Prayut Chan-o-cha首相は、国家水管理ワークショップのオープニングスピーチにて、国連持続開発目標(UN Sustainable Development Goals)の目標6「クリーンな水と公衆衛生」と、国家水資源管理戦略に則り、表面水及び地下水の双方を対象とした国家水資源管理計画指針を以下のとおり示した。
- 法規制の整備:国民立法議会に提出されている水資源法案が現在審議段階にある。年末を目途に同法案が成立、施行される予定である。
- 国家レベルの水資源管理部局の設立:国家水戦略に沿った政策や主要行動計画を策定するために、首相が議長を務める国家水資源委員会(National Water Resource Commission)が設立された。また国家水資源庁が同政策や行動計画を施行、測定し、その結果を運用に反映する。
- 水資源管理戦略計画の策定:タイ国内の水管理運用指針として、2015~2026年水資源管理戦略が内閣により承認された。同戦略計画は以下の6つの戦略から構成される。
戦略I: 水消費量の管理 |
農村部や都市部における水供給、既存の上水道システムの改善、近郊のコミュニティへ水供給を行う学校上水道網の拡張、国内全土における安価な水道水の提供と水質確保を行う |
戦略II: 農工業セクターにおける水セキュリティの強化 |
農業や産業セクター、他のセクターを対象とした水セキュリティや持続可能性の向上に必要となる十分な水収支量の確保、特に東部地域(東部経済コリドー)や他の地域に位置する特別経済地区における経済発展を支援する水灌漑地域の策定と拡大、非灌漑を対象とした水資源の開発、天然水資源の再生などを行う。2019年から2022年までに実施される主要プロジェクトには、BhumibolダムやLam Takhongダムの水収支量の増加、メコン川、ロイ川、チー川、ムン川を対象とした分水プロジェクトが含まれる。これらのプロジェクトはタイにおける安定的な水収支量の確保を狙いとする。 |
戦略III: 洪水・氾濫管理 |
都市部及び主要経済地域における洪水被害の軽減、主要水路の浚渫と浚渫容量の拡大、チャオプラヤ川流域における12か所に及ぶ水利用地域の開発、南部や他の地域における水路の障害撤廃、県排水計画の策定などを行う。2019年から2022年までに実施される主要プロジェクトには、サコンナーコン県でのLam Nam Phung-Nam水門の建設、チャオプラヤ川洪水軽減計画の策定、アユタヤ県におけるBangban-Bang Sai排水路の建設、バンコクでの排水路トンネルの建設などが含まれる。 |
戦略IV: 水質管理 |
安全な水質レベルを確保、201カ所の地域で廃水管理システムを開発、既存の廃水管理システム容量の拡大、チャオプラヤ川、チン川、パスク川、ムン川、チー川流域における廃水量の低減、処理水の再利用、国内全土の河川や水路の再整備などを実施する。 |
戦略V: 森林流域や荒廃地域の再生 |
森林流域の再生、急勾配地域における土壌浸食の防止、森林流域の保全計画の策定を通じた生態系の保護等を行う。 |
戦略VI: 管理・運営 |
水担当部局の設立や水関連法規制の整備、水関連のデータベースや広報の立ち上げと体系化、国家水管理の能力向上、国民参加と認知度の向上、運用性能の評価、関連する技術やイノベーションの開発、水関連の緊急事態時に召集される水力情報データセンタの構築等を行う。 |
Prayut Chan-o-cha首相はまた、水資源管理と運用統合の中心的な役割を担う国家水資源省と共同で、将来訪れる雨季への対策(準備)を首尾よく講ずることを、関連する全てのセクターに対して指示した。また、これらのセクターを代表するワークショップ参加者に対してこれまでの協力に感謝の意を表明するとともに、タイ国家や国民の利益となる水問題の解決や持続可能な水資源管理の促進への政府のコミットメントを約束した。

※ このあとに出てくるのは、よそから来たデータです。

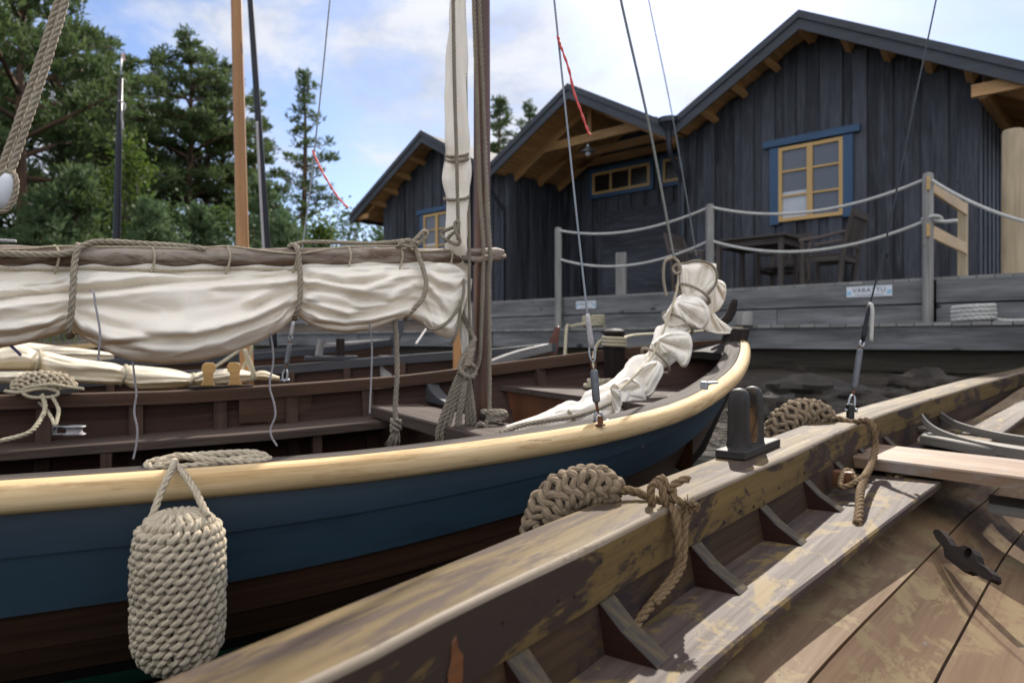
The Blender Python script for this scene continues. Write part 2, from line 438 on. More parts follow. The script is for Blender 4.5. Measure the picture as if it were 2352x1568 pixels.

[1] ライはタイで土地の面積を表す単位。縦横40メートル四方の面積1600m2(0.16ha)を1単位とする。
[2] 水収支量(water budget)は、一定の地域において一定の期間に流量する水の量(降水や地表及び地下水の流入水などを含む)と流出する水の量(蒸発散する水や地表および地下の流出水などを含む)との差し引き量を指す。